Embora tenha o nome inspirado na obra de George Orwell, o reality, muitas vezes, soa como sinônimo de "baixa cultura", conceito que inexiste nos estudos culturais, inclusive. Mas esta ideia de que BBB não serve pra nada vem muito de uma superioridade equivocada, pois ali no programa se vê festas com bebedeira, roupas de banho e muitos corpos à mostra, gente que fala com conjugações e tempos verbais equivocados. O fato é que a vida real, a nossa vida, está cheia disso também - a diferença é que não há câmeras 24 horas mostrando tudo em todo lugar. Mas eu entendo quem questiona a necessidade disso tudo ser exibido assim, na gigante janela da televisão brasileira.


Faço coro no questionamento e somo ao pacote novelas, programas de auditório e outros produtos feitos por nós, comunicadores, que têm conteúdos questionáveis também. Nosso desafio constante está aí: comunicar com responsabilidade e sabedoria. Por isso argumento que o programa debatido aqui não deve ser descartado sob argumento de inválido. Ele pode nos ajudar a qualificar estratégias de veiculação e conteúdo de comunicação.

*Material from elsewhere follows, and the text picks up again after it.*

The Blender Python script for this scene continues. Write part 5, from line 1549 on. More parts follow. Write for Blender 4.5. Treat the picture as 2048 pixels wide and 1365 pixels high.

E digo de novo, não quero te convencer a assistir ou divulgar o programa, a Globo não precisa disso: remodelou o funcionamento do show nos últimos anos, aproveitou a influência dos influencers para se reerguer, veicula no streaming, capitaliza com patrocinadores cada minuto e cada prova do programa. Este texto é apenas para dizer que ali, naquele aquário humano, é possível compreender lógicas de relacionamento, antecipar tendências de consumo da nossa área, a comunicação, e até acessar debates sociais distantes da grande mídia, como as questões raciais, de gênero, de classe e regionalismos - afinal, não é novidade pra ninguém que a comunicação de massa tem sido uma grande ferramenta para cristalizar estereótipos desde muito tempo, então o que é apresentado no programa soa como uma amostra um pouco mais realista de representatividades.


Claro que não dá pra esperar de um programa de entretenimento muito mais do que isso, e está tudo bem. Esta é a proposta do programa. Mas também não se pode reduzir a megaprodução ao besteirol, pois, se observado com sabedoria, o show pode despertar valiosas reflexões para o mercado da comunicação.


Marina Mentz é jornalista e pesquisadora da Comunicação.